“The Stettheimer Dollhouse in a New Light”
Museum of the City of New York | 1220 Fifth Avenue
Ongoing
Yes, I know, the Frick reopened last week. But another Upper East Side mansion with a fabulous art collection is back on public view, too, and this one boasts a tiny Duchamp. After two years off site undergoing extensive conservation, the Stettheimer Dollhouse—a transporting mini monument of the interwar avant-garde, as well as a wryly opulent representation of the domestic lives and social sphere of three legendary Manhattan salonnières (the sisters Carrie, Florine, and Ettie Stettheimer)—returned, having been cleaned, refreshed and repaired, to the Museum of the City of New York in November. It’s the centerpiece and subject of the new exhibition “The Stettheimer Dollhouse in a New Light,” curated by Lilly Tuttle.








Conceived of by Carrie, the eldest of the unmarried sisters, the 28-inch tall, 16-room structure was furnished and decorated by her from 1916 to 1935 in a style reflecting the Stettheimers’ chic Alwyn Court apartment in Manhattan (the façade, meanwhile, resembles their Tarrytown summer home). Born in the United States, the women spent much of their lives in Europe, returning with their mother to New York as adults at the start of the First World War. Though wealthy and well-educated, they were, as Jews, excluded from high society and so became, instead, doyennes of a differently elite, decidedly artistic, scene. While Ettie was a writer and Florine a painter, Carrie both managed their busy household and constructed her exquisite Lilliputian mirror of it—a thing of truly magnetic charm. When I find myself on Museum Mile with a little time to kill, I drop in on the dollhouse.
Its power over me is, in some sense, easy to explain—an assortment of my passions (wallpaper, miniatures, Jazz Age painting, early 20th-century émigré artists) converge in its grid of ornamented spaces—but its appeal goes deeper. The doll-less dollhouse is suffused with expectance and melancholy. Its lack of exterior walls, which suggests total visibility, only heightens the desire to see more: Meticulous detail can’t be appreciated meticulously enough from the other side of its transparent case. So I gasped when I received an invitation, in February, to a private viewing of the dollhouse without its usual barrier, ahead of its transfer to a new custom vitrine. More astonishing was the accompanying opportunity to be present during a further ritual of maintenance, in which each item of furniture, décor, and art—from the mint-and-gilt bedroom set of the coral-pink chamber upstairs, to the poached pears from the kitchen, to the postage-stamp size compositions and statues of Carrie’s art collection—was to be painstakingly removed, dusted, and reinstalled.
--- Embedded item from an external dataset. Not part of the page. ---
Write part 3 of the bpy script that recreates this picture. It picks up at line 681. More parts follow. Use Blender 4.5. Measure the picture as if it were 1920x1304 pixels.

In the months since I attended that early spring-cleaning event, I’ve grappled to find a new angle on an old object, one that has been on permanent view since its acquisition in 1945. And—though I could talk about the dollhouse forever—with both the new images provided by the museum (post-conservation) and my own iPhone photos revealing it in a partially disassembled state, there is a sense in which this article is, foremost, a fan’s photo dump. When on public display, Carrie’s magnum opus is kept frustratingly dim, lit only by its sparkling, glass-bead overhead fixtures, to protect its unstable materials from fading. There are ineffable benefits to visiting it in person, of course—you should feel its scale and experience it in real space, as a sculpture in the round—but the way to see the dollhouse is through photography.
Glowing on screen, emptied of its painted furniture and the light turned off, the nursery, with its poignant dereliction—its cracked and discolored geometric confetti-collaged walls and Noah’s Ark frieze—is clearer, as is the painstaking handcrafted quality of its surfaces and the effervescence of its playful design. The salon, minus its needlepoint settee and chairs, becomes a little more haunted, while sounding a new (or newly discernible) note of satire. In contrast to the authentic modern works on view nearby, two faux-Rococo fêtes galantes by artist and magazine illustrator Albert Sterner hang above the room’s doorways, reading now as snickering nods to Gilded Age collectors (like Henry Clay Frick) and their preference for Fragonard and Watteau. And then there is the dollhouse’s famous Ballroom, whose wall above the fireplace is shown to be marked up when its salon-style arrangement of artworks—gifts from the luminaries of Carrie's intimate circle—is temporarily removed. It looks bereft.
Duchamp’s replica of his Nude Descending a Staircase, no.2, 1912, made especially for Carrie, is the most celebrated work on display here, with two drawings and a pint-size outdoor sculpture by Gaston Lachaise a distant second. But there are other enchanting inclusions, such as a canvas by Carl Sprinchorn, depicting a pair of dancers in an Orphist palette, and drawings and watercolors by Cubists Alexander Archipenko and Albert Gleizes. To watch the museum's assistant registrar Riley McBride rehang the works, all around a century old, was like witnessing a magical game of Operation; even to see a person reach into the dollhouse is thrilling.
The “new light” of the exhibition’s title seems to allude to the changing cultural context of the dollhouse, demonstrating just how much attitudes regarding “the remarkable three-dimensional artwork” (as the museum’s web copy calls it) have evolved. In the eight decades since Ettie donated her sister’s dollhouse to MCNY, it has morphed, in the eye of the institutional beholder, from a haute curio to a different kind of treasure (Carrie herself did not regard it as art). Reconsiderations of the 20th-century canon have turned attention not only to overlooked figures, but also to the artistic networks and lineages rooted in queer sociality, fundamental to the Stettheimers’ liberated milieu. And crafts, “hobbies,” and entertaining—that is, the life-as-art activities that Modernist women often embraced or were consigned to—have assumed their rightful place in art history. (The posthumous rising fortunes of Florine’s painting career have no doubt helped to elevate the dollhouse’s reputation as well, contributing to both Stettheimer name-recognition and a richer context for Carrie’s style of understated observation and calculated froufrou.)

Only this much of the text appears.